Education Cannot Wait announces $250,000 emergency grant for Rohingya camp fire victims

  • Published at 01:15 pm July 7th, 2021
Rohingya camp fire
Massive fire at Balukhali Rohingya camp in Cox's Bazar on Monday, March 22, 2021 Dhaka Tribune

With new funding, local non-profit Brac and partners will rebuild learning centers, provide mental health services for vulnerable children and youth, and build back better

The massive March fires in Bangladesh's Cox's Bazar refugee camp killed 15 people and displaced over 61,000 Rohingya refugees.

In response to the devastating fires, Education Cannot Wait (ECW) on Tuesday announced a US$250,000 first emergency response grant that will support non-profit Brac and other local partners in rebuilding learning centers, and building back better from the tragic disaster that continues to put vulnerable refugee children and youth at risk.  

While many major international non-profits and UN organizations have already stepped up their response to the fires, smaller organizations like Brac lack the funds to fully rebuild.

The ECW investment will provide a targeted 12-month response in four camps found in the sprawling Cox’s Bazar refugee camp. Approximately 5,000 girls and boys will benefit from the investment, with specialized support for girls and children with disabilities.

“Before the fires, Rohingya refugee children and youth had already lived through horrific traumas. They have fled through the night and lost loved ones. They’ve been targeted for attacks.
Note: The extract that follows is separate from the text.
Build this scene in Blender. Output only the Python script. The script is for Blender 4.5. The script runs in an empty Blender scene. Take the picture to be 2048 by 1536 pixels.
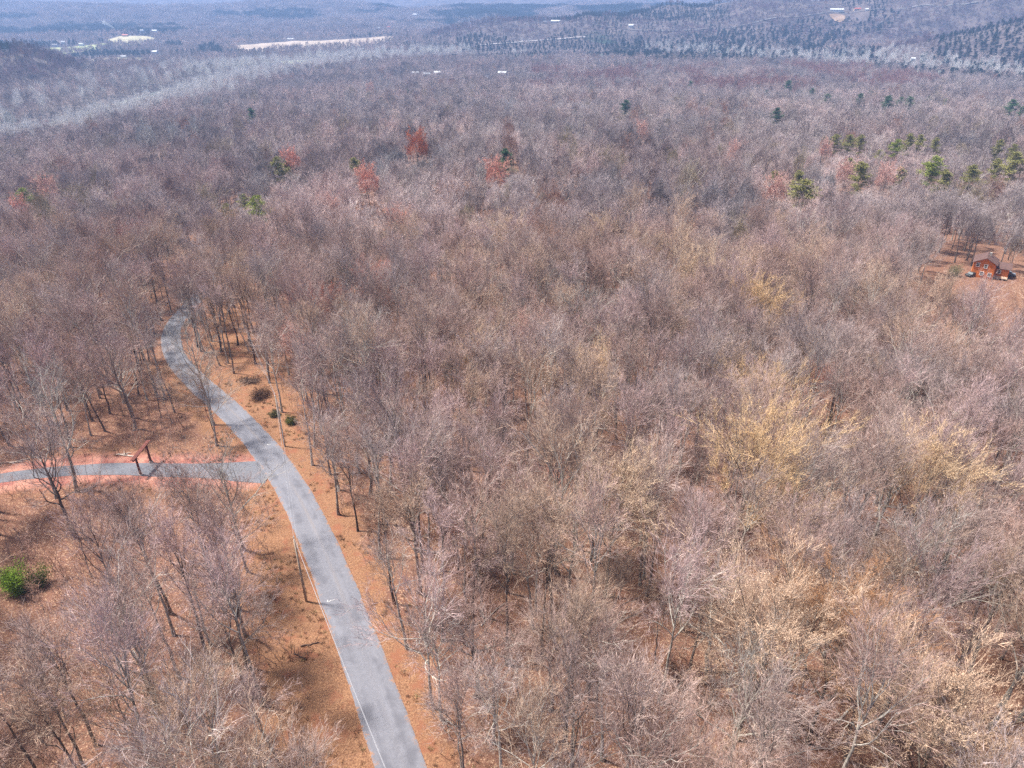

They’ve been kidnapped. Girls have been raped and faced unspeakable attacks,” said Yasmine Sherif, director of ECW, the UN’s global fund for education in emergencies.

Also Read - Rohingya rebuild shelters after deadly fire

“These devastating fires displaced over 45,000 people – half of whom are girls and boys. Many now only have the clothes on their backs. To build back better, we are supporting smaller local organizations such Brac to provide these children and youth with the protection and hope that quality learning environments provide,” she added.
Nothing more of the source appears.